Metro Weekly

‘White House Plumbers’ Review: History Unclogged

HBO's limited series 'White House Plumbers' ruthlessly mocks the Watergate break-in team. It's satire done right.

Woody Harrelson (center) and Justin Theroux (right) in 'White House Plumbers' - Photo: HBO
Woody Harrelson (center) and Justin Theroux (right) in ‘White House Plumbers’ – Photo: HBO

Before Richard Nixon, the 37th President of the United States, resigned in disgrace on national television over his role in the cover-up of a break-in at the headquarters of the National Democratic Committee, there was a congressional investigation into said break-in.

That investigation was launched in the wake of confirmation that Nixon lied to the public about any connection to the break-in while running for reelection, which he won. His reelect committee employed a team known as the “White House Plumbers,” who got this whole thing rolling by being arrested during that break-in.

The story has been told countless times in film and television. What makes White House Plumbers (★★★★☆), HBO’s five-episode limited series, different from previous narratives is the ruthlessness with which it mocks that political espionage team. Eschewing the historical tendency to portray E. Howard Hunt and G. Gordon Liddy as having a dark gravitas, creators Alex Gregory and Peter Huyck have wisely opted to manifest them as the clumsiest of clowns.

Woody Harrelson (Hunt) and Justin Theroux (Liddy) deliver performances that adroitly highlight the foolishness and absurdity of these infamous political operatives without tipping over into caricatures that would risk undermining the severity of their incompetence.

Far too many film and television adaptations of the Watergate scandal over the years have offered ridiculous and undeserved maturity to the actions of the Plumbers, seeming to imply that these were savvy men who simply made a series of unsavvy decisions.

White House Plumbers: Justin Theroux, Woody Harrelson
White House Plumbers: Justin Theroux, Woody Harrelson – Photo: HBO

This deeply flawed characterization has seemed to abet a degree of public rehabilitation for these complete dork-ass losers in the years after their relatively brief incarceration over Watergate (Hunt served 33 months and Liddy was slapped with 52 months). I say “relatively brief” because it doesn’t seem the least bit logical that countless citizens charged with non-violent drug crimes spent far longer in prison than these two traitors.

Harrelson plays Hunt as a man who doesn’t seem to know his ass from a hole in the ground, despite having considerable experience on paper as a CIA operative and former Naval officer. That is accurate, and I guaran-damn-tee you any woman or person of color who had made as many unforced errors as Hunt throughout the Watergate saga would have received this dipshit portrayal long ago.

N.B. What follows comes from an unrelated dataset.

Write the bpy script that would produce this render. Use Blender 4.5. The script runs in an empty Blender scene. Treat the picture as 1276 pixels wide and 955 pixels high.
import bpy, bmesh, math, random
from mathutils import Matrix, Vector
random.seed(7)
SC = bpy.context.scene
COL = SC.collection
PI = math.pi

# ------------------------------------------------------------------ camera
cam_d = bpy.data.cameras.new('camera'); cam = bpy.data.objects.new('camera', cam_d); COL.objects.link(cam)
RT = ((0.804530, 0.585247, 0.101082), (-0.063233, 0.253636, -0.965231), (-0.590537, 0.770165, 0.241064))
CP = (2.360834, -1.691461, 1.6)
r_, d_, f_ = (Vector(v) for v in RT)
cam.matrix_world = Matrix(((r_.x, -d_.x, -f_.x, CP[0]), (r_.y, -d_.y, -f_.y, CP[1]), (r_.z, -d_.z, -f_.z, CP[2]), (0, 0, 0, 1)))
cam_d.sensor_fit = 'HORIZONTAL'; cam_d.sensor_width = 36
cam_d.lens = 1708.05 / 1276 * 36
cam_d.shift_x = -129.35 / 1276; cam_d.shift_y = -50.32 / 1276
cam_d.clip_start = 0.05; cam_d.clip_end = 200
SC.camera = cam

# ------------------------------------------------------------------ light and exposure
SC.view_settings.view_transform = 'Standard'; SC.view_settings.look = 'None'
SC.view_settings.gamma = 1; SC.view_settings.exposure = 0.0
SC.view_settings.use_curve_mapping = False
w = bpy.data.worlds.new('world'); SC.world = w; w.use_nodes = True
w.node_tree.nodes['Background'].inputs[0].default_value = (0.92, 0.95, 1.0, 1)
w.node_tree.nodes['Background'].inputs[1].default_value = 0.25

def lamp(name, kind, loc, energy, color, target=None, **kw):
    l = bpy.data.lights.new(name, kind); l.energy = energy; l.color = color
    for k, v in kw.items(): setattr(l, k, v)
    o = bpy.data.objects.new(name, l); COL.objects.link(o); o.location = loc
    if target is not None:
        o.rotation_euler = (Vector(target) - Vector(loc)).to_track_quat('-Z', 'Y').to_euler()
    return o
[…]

Liddy, meanwhile, is contextualized superbly by Theroux, who steals every scene he’s in with an irresistible presence that feels like how it would look if Dwight Shrute and Daniel Plainview shat out a love child. Liddy made a pretty good living after jail with speaking engagements, books, and frequent cameos in television shows despite being a disgusting Nazi piece-of-shit.

But because white men in positions of power decided that white supremacy wasn’t that big a deal, Liddy carved out a space in the public square that essentially anesthetized his horrific worldview and allowed the public to enjoy his bullshit as an outdated and supposedly harmless old crank.

There is one particular scene that manages to effectively destroy, for all time, the reputations of Hunt and Liddy for whatever vestiges of cautious respect they have received in death. While hosting Hunt and his wife Dorothy at their suburban home outside D.C., Liddy decides to put on a vinyl of Hitler’s greatest speeches, blasting it at high volume and claiming aloud to the Hunts that he derived power from Hitler’s rhetorical performance.

Hunt, being the mediocre coward he was, declined to intervene in response to his colleague openly expressing deep admiration for an antisemitic mass-murderer. That sums up these extremists who should have been blacklisted in public media forever after their convictions and the revelation of their white supremacist views.

It’s particularly galling to me that Liddy is still seen by some conservatives as a hero — probably the same ones who cry “cancel culture” any time they’re asked to confront the consequences of their actions. When Liddy delivers a Nazi salute near the end of the finale, it gives me great pleasure to imagine his lingering admirers fuming over the unvarnished truth made crystal clear — a truth they assiduously avoid while falling over themselves to appreciate his shameless tactics.

White House Plumbers is satire done right. It’s funny without sacrificing a shred of seriousness in their heinous actions. It’s what happens when reasonable adults correctly refuse to cede an inch of ground or grace to shitty people who never made an attempt to make amends over their roles in the extremist rightwing culture that has now gone mainstream beyond the wildest imaginations of Hunt and Liddy, both of whom were all-too-happy to fan the flames out of their insecurity and ignorance.